Dans ce manifeste qui appelle à lutter contre la tyrannie, pour la liberté, on retrouve la ligne antifasciste du Front populaire, la verve patriotique qui n’a rien à voir avec la dénonciation d’une guerre impérialiste. Il décide également de cacher des armes pour les combats futurs. Charles Tillon l’insoumis est un des premiers résistants.

Il organise l’activité clandestine du PCF et met sur pied, en 1942, les FTP, éléments de la lutte armée contre l’occupant et les forces de Vichy, participant aux combats de la Libération.
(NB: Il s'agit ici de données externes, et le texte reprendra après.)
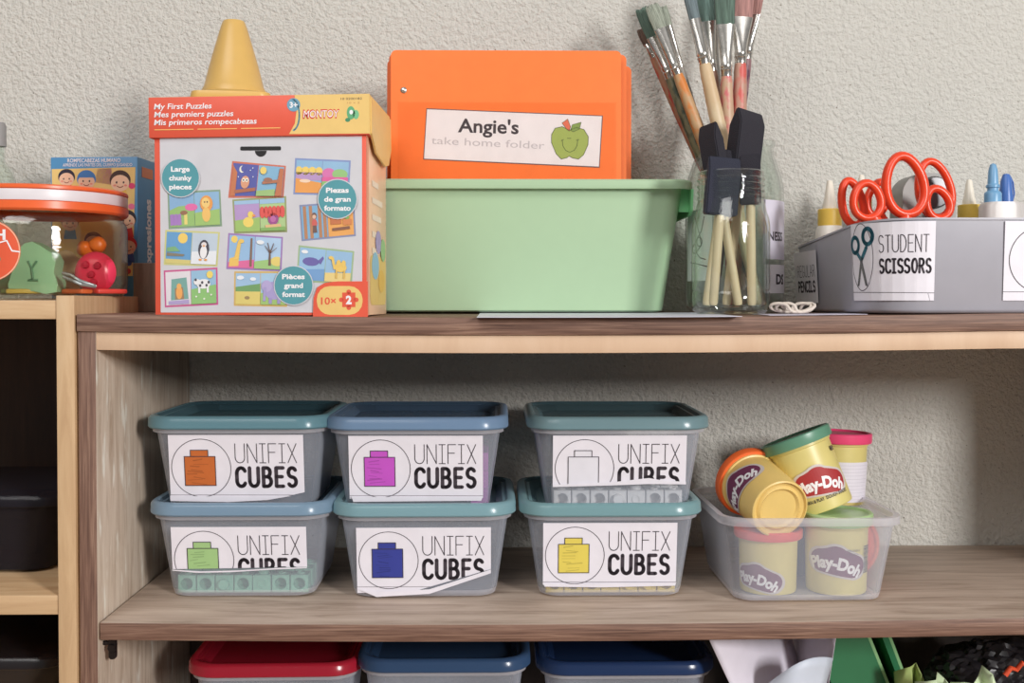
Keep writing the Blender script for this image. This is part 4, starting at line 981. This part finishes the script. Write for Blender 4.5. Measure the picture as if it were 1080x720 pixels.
LB = mat('nozzle_light_blue', (116,166,204), .35); DB = mat('nozzle_blue', (70,112,184), .35)
p = at(1047,226,.16); t = thing('glue_bottle', 'squat bottle with a light blue stepped nozzle at the right', 'glue bottle', (p.x,.16,binz), None, 'glue bottles in the grey bin')
hb = PZ(213,.16)-binz; K = 1.21/F
MB().loft([[(x,y,z) for x,y in rr(2*a,.03,.010,6,.008,0)] for a,z in ((.020,0),(.021,.003),(.021,hb-.004),(.018,hb))]).build('bottle_body', mat('bottle_grey',(206,200,196),.35), t)
z = hb; a = PZ(171,.16)-binz-hb
MB().lathe([(0,z-.001),(.0092,z-.001),(.0092,z+a*.22),(.0085,z+a*.26),(.0060,z+a*.30),(.0060,z+a*.36),(.0072,z+a*.38),(.0072,z+a*.44),(.0058,z+a*.47),(.0050,z+a*.8),(.0032,z+a*.96),(0,z+a)],32).build('nozzle', LB, t)
p = at(1063,226,.185); t = thing('glue_bottle', 'bottle with a darker blue short nozzle beside the light blue one', 'glue bottle', (p.x,.19,binz), None, 'glue bottles in the grey bin')
hb = PZ(213,.19)-binz; a = PZ(182,.19)-binz-hb
MB().loft([[(x,y,z) for x,y in rr(2*a_,.022,.009,6,.006,.004)] for a_,z in ((.015,0),(.016,.003),(.016,hb-.004),(.013,hb))]).build('bottle_body', mat('bottle_grey',(206,200,196),.35), t)
MB().lathe([(0,hb-.001),(.0080,hb-.001),(.0080,hb+a*.1),(.0074,hb+a*.3),(.0060,hb+a*.75),(.0036,hb+a*.97),(0,hb+a)],32).build('nozzle', DB, t)
MB().tube([(.0078,0,hb+a*.08),(.0095,0,hb+a*.3),(.0078,0,hb+a*.7),(.004,0,hb+a*.93)],.0009,8).build('cap_strap', DB, t)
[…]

Auréolé de ce passé résistant, il devient maire d’Aubervilliers en 1945. Réélu en 1947, il est élu député aux deux Assemblées nationales constituantes, puis député de la IVe République.

Entre-temps, il entre au gouvernement du général de Gaulle comme ministre de l’Air (du 10 septembre 1944 au 21 novembre 1945), puis ministre de l’Armement, le 21 novembre 1945. Après le départ du général de Gaulle, il garde son poste au sein du tripartisme et s’occupe de la lourde tâche du ministère de la Reconstruction et de l’Urbanisme du 22 janvier au 4 mai 1947 (date du renvoi des ministres communistes). En guerre froide, il dirige le Mouvement de la paix, met sur pied l’Anacr (Association nationale des anciens combattants de la Résistance). Mais le député maire d’Aubervilliers est victime, en 1952, comme André Marty, d’un véritable procès stalinien à Paris. Écarté, il décide de partir à Montjustin, dans le Lubéron, avec sa femme et son fidèle garde du corps, Armand Simonnot, ancien chef du maquis FTP Vauban dans le Morvan, qui l’avait rejoint à Aubervilliers en 1945.

Il publie une histoire des FTP en 1962. Restant communiste, il dénonce le coup de Prague et la normalisation qui s’abat en Tchécoslovaquie. En 1970, il cosigne avec Garaudy, Pronteau et Kriegel-Valrimont, un manifeste appelé Il n’est plus possible de se taire, critiquant la politique stalinienne du PC. Il engage une bataille pour la vérité sur le passé de Georges Marchais, parti travailler en Allemagne. Exclu par sa cellule d’Aix-en-Provence, il se retire dans sa Bretagne natale et publie On chantait rouge. Il meurt le 13 janvier 1993.